Pen Portraits from The Port – Issue 61
Posted by a Contributor in February's MagazineLocal author Daniel Gray salutes the forgotten heroes of Leith’s past: John Hunter 1737-1821. As a teenager, John Hunter became shipwrecked when his Dad’s vessel ran aground off the coast of Norway. Worse was to come for this young Leither; on returning, he was sent to live in Norfolk. Despite these hardships, Hunter went on to become a prolific explorer and the Governor of New South Wales.
From the mid-1750s, Hunter progressed through the navy with the speed of a particularly nasty strain of Chlamydia. For over two decades, he fought naval battles lost and won, including in the American War of Independence. In 1780, Hunter was promoted to the position of lieutenant, and then seven years later appointed stand-in captain on the HMS Sirius. This meant he would assume the top job if the skipper died or deserted, making Hunter an early version of a substitute goalkeeper sitting on the bench desperately willing an opposition centre-forward to clatter the number one.
Hunter did eventually take charge, exploring new territories of Botany Bay such as Iron Cove and Five Dock, though admittedly these do sound more like modern urban regeneration housing developments in Granton. This expedition was important as it produced the first meeting between British occupiers and the local indigenous Wangal Clan. Hunter was having breakfast when the encounter occurred; and having bits of fried egg stuck in his beard can only have helped relations.
In 1795, Hunter became Governor of New South Wales. Perhaps through his failure to force people to address him as ‘Guv’ in a cockney accent, the wandering Leither found it difficult to control the population. This can’t have been helped by the fact that 60% of them were transported British criminals and that, brilliantly, rum had replaced cash as the main currency. In reality, it was the military that dominated the wild and unchartered lands of Hunter’s new domain, and in 1800 he was removed from post and sent back to Britain.

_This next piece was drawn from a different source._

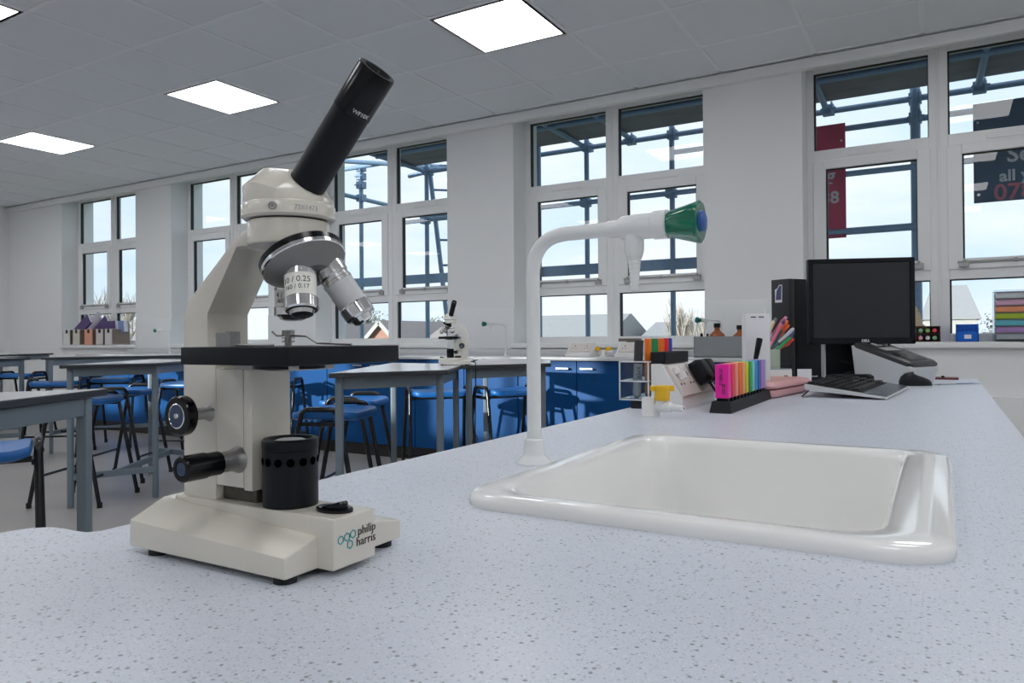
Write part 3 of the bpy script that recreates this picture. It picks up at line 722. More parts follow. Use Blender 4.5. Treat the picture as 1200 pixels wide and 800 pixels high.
# dark tray behind the socket box, acrylic pen box and markers
t = thing('open_tray', 'dark open tray resting on the back of the socket box', 'tray', (-.564, 1.71, .8735))
b = MB(); b.box(-.582, -.546, 1.625, 1.80, .8735, .877); b.box(-.582, -.579, 1.625, 1.80, .877, .900); b.box(-.549, -.546, 1.625, 1.80, .877, .900); b.box(-.579, -.549, 1.625, 1.628, .877, .900); b.box(-.579, -.549, 1.797, 1.80, .877, .900)
b.build('tray_body', 'black_matt', t, bevel=.001, seg=1, world=True)
AX_, AY_ = -.616, 1.72
t = thing('pen_box', 'clear plastic pen box hanging at the left of the white socket box', 'pen box', (AX_, AY_, .79))
b = MB(); u0, u1, v0, v1 = -.036, .034, -.11, .135
for (x0, x1, y0, y1, z0, z1) in ((u0,u1,v0,v1,0,.003), (u0,u0+.003,v0,v1,.003,.088), (u1-.003,u1,v0,v1,.003,.088), (u0,u1,v0,v0+.003,.003,.088), (u0,u1,v1-.003,v1,.003,.088), (u0,u1,v0,v1,.042,.045), (-.012,-.009,v0,v1,.003,.088)): b.box(x0,x1,y0,y1,z0,z1)
b.build('box_shell', 'clear', t, bevel=.0008, seg=1, smooth=0)
b = MB()
for x in (u0, u1):
    for y in (v0, v1): b.bar((x,y,0), (x,y,.088), .003)
for z in (.0, .043, .088):
    b.bar((u0,v0,z), (u1,v0,z), .003); b.bar((u0,v1,z), (u1,v1,z), .003); b.bar((u0,v0,z), (u0,v1,z), .003); b.bar((u1,v0,z), (u1,v1,z), .003)
b.build('box_rim', 'paper', t, smooth=0)
b = MB(); b.box(u0+.026, u1, v0, v1, -.02, 0); b.build('box_foot', 'black_matt', t, bevel=.001, seg=1)
def marker(label, x, y, z, capc, bodyc, r, ln, lean=0.0, cap=.45):
    t = thing('marker_pen', label, 'marker pen', (x, y, z), 0, 'marker pens in the clear box'); t.rotation_euler = (0, lean, 0)
    MB().lathe([(r*.35,0), (r*.9,.004), (r,.01), (r,ln*(1-cap))], (0,0,0), (0,0,1), 18).build('pen_barrel', bodyc, t)
    MB().lathe([(r*1.06,ln*(1-cap)), (r*1.06,ln-.003), (r*.9,ln), (.0005,ln)], (0,0,0), (0,0,1), 18).build('pen_cap', capc, t)
    return t
mk = thing('thick_marker', 'thick black and grey marker pen with upright lettering, leaning in the clear box', 'marker pen', (-.617, 1.628, .7935)); mk.rotation_euler = (0, .05, 0)
MB().lathe([(.004,0), (.0088,.004), (.0100,.012), (.0100,.080)], (0,0,0), (0,0,1), 24).build('pen_barrel', cmat(188,193,196), mk)
MB().lathe([(.0106,.080), (.0106,.130), (.0096,.135), (.0005,.136)], (0,0,0), (0,0,1), 24).build('pen_cap', cmat(52,54,58), mk)
zt = Vector((.42,-.9,0)).normalized()
text('pen_lettering', 'XPERT', .013, frame_T(Vector((0,0,.055)) + zt*.0102, (0,0,-1), Vector((0,0,1)).cross(zt)*-1 * -1), 'print', mk, .0002)
for k, (nm, c_) in enumerate((('orange', (250,120,10)), ('green', (15,140,75)), ('second orange', (255,115,0)), ('red', (230,25,25)), ('blue', (25,65,165)))):
    marker('%s capped marker standing %s in the clear pen box' % (nm, ('next to the thick black pen', 'between the two orange ones', 'beside the red one', 'beside the blue one', 'rightmost')[k]),
           -.605, (1.672, 1.714, 1.760, 1.800, 1.828)[k], .7935, cmat(*c_), cmat(*(int(v*.55+90) for v in c_)), .0098 if k in (1, 2) else .0078, .138, 0)

# highlighters in their tray
t = thing('highlighter_tray', 'black plastic tray holding the row of coloured highlighters', 'pen tray', (-.413, 1.80, Z0))
b = MB(); L0, L1 = 1.595, 2.005
b.loft([[(x,y,z) for x, y in ((-.413-w_, L0-d_), (-.413+w_, L0-d_), (-.413+w_, L1+d_), (-.413-w_, L1+d_))] for (w_, d_, z) in ((.0240, .010, Z0), (.0232, .009, Z0+.003), (.0195, .002, Z0+.025), (.0175, .0, Z0+.025), (.0175, .0, Z0+.010))])
b.build('tray_body', 'black_matt', t, bevel=.001, seg=1, world=True)
HC = [('bright pink', (255,20,165)), ('coral red', (255,50,85)), ('pale salmon', (245,150,135)), ('orange', (255,110,15)), ('light peach', (245,165,120)), ('yellow', (225,220,20)), ('dark green', (10,155,65)), ('mint', (120,210,195)), ('sky blue', (60,150,215)), ('strong blue', (35,105,180)), ('lilac', (195,125,205)), ('grey violet', (165,165,205))]
h0 = None
for k, (nm, c_) in enumerate(HC):
    y = 1.613 + .0335*k
    h = thing('highlighter', nm + ' highlighter standing in the black tray' + (', nearest us and showing its printed side' if k == 0 else ', next behind the %s one' % HC[k-1][0]), 'highlighter', (-.413, y, Z0+.011), 0, 'highlighters in the black tray')
    MB().box(-.0125, .0125, -.0085, .0085, 0, .020).build('highlighter_cap', 'black', h, bevel=.0015, seg=1)
    MB().box(-.0145, .0145, -.0125, .0125, .020, .0935).build('highlighter_body', cmat(*c_), h, bevel=.0022)
    if k == 0:
        text('highlighter_lettering', 'STABILO', .0095, frame_T((-.002,-.0127,.066), (0,0,-1), (1,0,0)), 'print', h, .0002, bold=.0002)
        text('highlighter_lettering', 'BOSS', .0095, frame_T((.004,-.0127,.040), (0,0,-1), (1,0,0)), 'print', h, .0002, bold=.0002)

# white upright holder with a pen
t = thing('paper_holder', 'plain white upright holder behind the row of highlighters', 'paper holder', (-.452, 2.12, Z0), R(22))
b = MB(); b.box(-.031, .033, -.035, .035, 0, .226); b.build('holder_body', 'paper', t, bevel=.002)
b = MB()
for x in (-.018, .003): b.box(x, x+.014, -.0353, -.0340, .216, .219)
b.build('holder_slots', 'print', t, smooth=0)
b = MB(); b.box(.028, .033, .028, .04, 0, .243); b.build('holder_back', 'paper', t, bevel=.001, seg=1)
p = thing('black_brush_pen', 'black pen leaning against the white upright holder above the highlighters', 'pen', (-.456, 2.045, Z0+.001)); p.rotation_euler = (R(-6), R(10), 0)
MB().lathe([(.0035,0), (.0045,.003), (.005,.095), (.0058,.10)], (0,0,0), (0,0,1), 16).build('pen_barrel', 'silver', p)
MB().lathe([(.0058,.097), (.0075,.130), (.0088,.158), (.007,.162), (.0005,.1625)], (0,0,0), (0,0,1), 16).build('pen_top', 'black', p)

# cup of pens
t = thing('pen_cup', 'pale green cup crowded with pens beside the computer tower', 'cup', (-.493, 2.49, Z0))
cp = MB(); cp.lathe([(.036,0), (.038,.003), (.0395,.122), (.0372,.122), (.0355,.006), (.001,.006)], (0,0,0), (0,0,1), 36); cp.build('cup_body', 'cup', t)
PC = [((225,120,140),(240,170,180)), ((200,90,110),(205,170,190)), ((240,130,60),(235,235,235)), ((250,240,230),(235,150,110)), ((90,90,140),(190,190,200)), ((235,95,35),(235,200,180)), ((60,150,215),(205,230,240)), ((60,160,90),(20,90,80)), ((235,60,50),(235,130,140)), ((230,120,140),(230,150,120)), ((245,245,240),(230,190,150)), ((30,110,100),(120,190,150)), ((120,125,130),(190,195,200)), ((255,100,20),(250,150,90)), ((80,60,120),(150,130,170)), ((230,220,190),(120,100,80)), ((95,160,215),(170,205,235)), ((240,150,165),(235,190,200)), ((70,140,120),(160,205,190)), ((245,200,150),(200,150,120)), ((235,90,90),(240,170,160)), ((205,210,215),(110,115,130)), ((225,150,190),(150,110,150)), ((250,245,235),(240,120,40))]
PN = ['pink', 'rose', 'pale orange', 'cream', 'slate', 'burnt orange', 'sky blue', 'leaf green', 'red', 'salmon', 'white', 'dark teal', 'grey', 'bright orange', 'plum', 'ivory', 'pale blue', 'blush', 'sea green', 'apricot', 'coral', 'silver', 'orchid', 'off-white']
TIP = [(.036,.975), (.052,.992), (.070,.985), (.060,.962), (.080,.950), (.072,.972), (.048,.945), (.064,.930), (.082,.925), (.058,.915), (.070,.906), (.040,.958), (.030,.994), (.088,.938), (.046,.985), (.020,.985), (.058,.978), (.066,.948), (.076,.938), (.052,.928), (.084,.912), (.078,.960), (.062,.998), (.090,.950)]
for k, (c1, c2) in enumerate(PC):
    rt_, zt_ = TIP[k]; w_ = (((k*7) % 24)/23 - .5)*.055          # reach to the right of the cup, height, depth offset
    ra = Vector((.863, .505, 0)); de = Vector((-.505, .863, 0)); c_ = Vector((-.493, 2.49, 0))
    tip = c_ + ra*rt_ + de*w_*1.2 + Vector((0,0,zt_))
    s_ = min(.95, (zt_-.895)/max(.004, rt_-.036)) if rt_ > .04 else 2.0
    foot = c_ - ra*.029 + de*w_*.5 + Vector((0,0,max(Z0+.012, min(zt_ - (rt_+.029)*s_, .872))))
    p = thing('pen', '%s pen leaning out of the pale green cup' % PN[k], 'pen', foot, 0, 'pens in the pale green cup')
    q = (tip-foot); ln = q.length
    MB().lathe([(.0015,0), (.0048,.010), (.0052,ln*.62)], (0,0,0), q, 12).build('pen_barrel', cmat(*c2), p)
    MB().lathe([(.0057,ln*.55), (.0060,ln*.94), (.0045,ln*.99), (.0005,ln)], (0,0,0), q, 12).build('pen_cap', cmat(*c1), p)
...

Hunter’s influence on Australia, however, was to be lasting. On arrival home, he was forced to write a pamphlet defending his rule. This called for reforms that were eventually enacted in New South Wales, including the introduction of trial by jury and the establishment of a police force. Further, Hunter’s watercolour sketches of animals – he was the first European to draw the platypus and the wombat – were to become as treasured later artistically as they had been in his time zoologically.
John Hunter saw out his final decades in Hackney, London. Leith always drew him back, though; he bought a house for his sister here and visited regularly, the boomerang boy who saw the world.